Closely related to svara is the concept of sur. But whereas svara is the theoretical concept sur is the sound. Besur (out of tune) is the worst of musical crimes. Tunefulness is based on partial (overtone) matching between the instrument/voice and the drone. The rich spectrum of the drone makes it easy to match those notes that are present in that spectrum. Reversed matching is far more difficult. By reversed matching we mean that the partials of the instrument or voice have to match the drone. Thus, the drone produced a clear fifth and the voice can match this fifth. However, the fourth is not produced by the drone. When we sing or play the fourth we have to match the fifth of the voice with the octave of the drone. In practice this is much more difficult and hence the fourth is much less stable than the fifth.

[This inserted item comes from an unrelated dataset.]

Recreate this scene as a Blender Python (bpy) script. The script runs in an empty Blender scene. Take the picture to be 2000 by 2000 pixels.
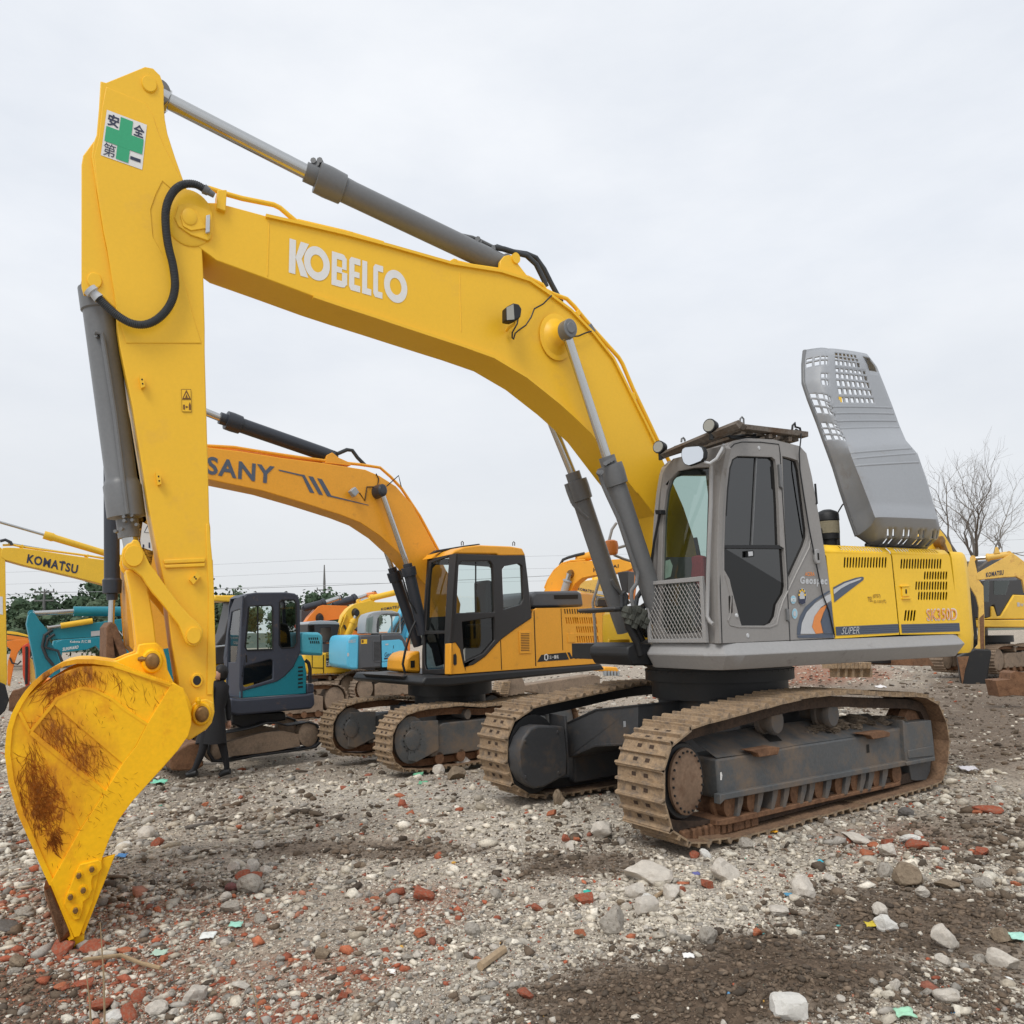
import bpy, bmesh, math, random
import numpy as np
from mathutils import Vector, Matrix, noise as mnoise
from mathutils.geometry import tessellate_polygon
scene = bpy.context.scene
COL = scene.collection
random.seed(7); RNG = np.random.default_rng(7)

# ------------------------------------------------------------------ camera
F = 1500.0; PIT = math.radians(4.93); ROL = math.radians(1.375); SH = 101.0; EYE = 1.65
FW = np.array([0, math.cos(PIT), math.sin(PIT)]); _u = np.array([0, -math.sin(PIT), math.cos(PIT)]); _r = np.array([1.0, 0, 0])
RT = _r*math.cos(ROL) - _u*math.sin(ROL); UP = _r*math.sin(ROL) + _u*math.cos(ROL)
C0 = np.array([0, 0, EYE])
cd = bpy.data.cameras.new('camera'); cam = bpy.data.objects.new('camera', cd); COL.objects.link(cam)
cd.sensor_width = 36; cd.lens = F/2000*36; cd.shift_y = SH/2000; cd.clip_start = 0.05; cd.clip_end = 3000
M = Matrix.Identity(4)
for i in range(3):
    M[i][0] = RT[i]; M[i][1] = UP[i]; M[i][2] = -FW[i]; M[i][3] = C0[i]
cam.matrix_world = M
scene.camera = cam

# ------------------------------------------------------------------ sky, sun, exposure
world = bpy.data.worlds.new('World'); scene.world = world; world.use_nodes = True
nt = world.node_tree; nt.nodes.clear()
def wn(t, **k):
    n = nt.nodes.new(t)
    for a, b in k.items(): setattr(n, a, b)
    return n
SUN_EL, SUN_ROT = math.radians(52), math.radians(205)
sky = wn('ShaderNodeTexSky', sky_type='NISHITA', sun_disc=False, sun_elevation=SUN_EL, sun_rotation=SUN_ROT, air_density=1.0, dust_density=3.0)
scl = wn('ShaderNodeVectorMath', operation='SCALE'); scl.inputs['Scale'].default_value = 0.10
nt.links.new(sky.outputs[0], scl.inputs[0])
tc = wn('ShaderNodeTexCoord'); mp = wn('ShaderNodeMapping'); mp.inputs['Scale'].default_value = (1.0, 1.0, 2.6)
nt.links.new(tc.outputs['Generated'], mp.inputs[0])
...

- Nicolas Cook, Music, A Very Short Introduction, Oxford University Press, 1998.
- Leo Treitler, Reference to be found
- Rao, Suvarnalata and Wim van der Meer, “Construction, Deconstruction and Reconstruction of Shruti”, in: J. Bor, F. Delvoye and E. te Nijenhuis (eds.), Hindustani Music: Thirteenth to Twentieth Centuries, Manohar Publishers, New Delhi 2010, pp. 673-696.
- Levy, M., Intonation in North Indian Music, New Delhi: Biblia Impex, 1982.
- Wim van der Meer, Gandhara in Darbari Kanada, the mother of all shrutis?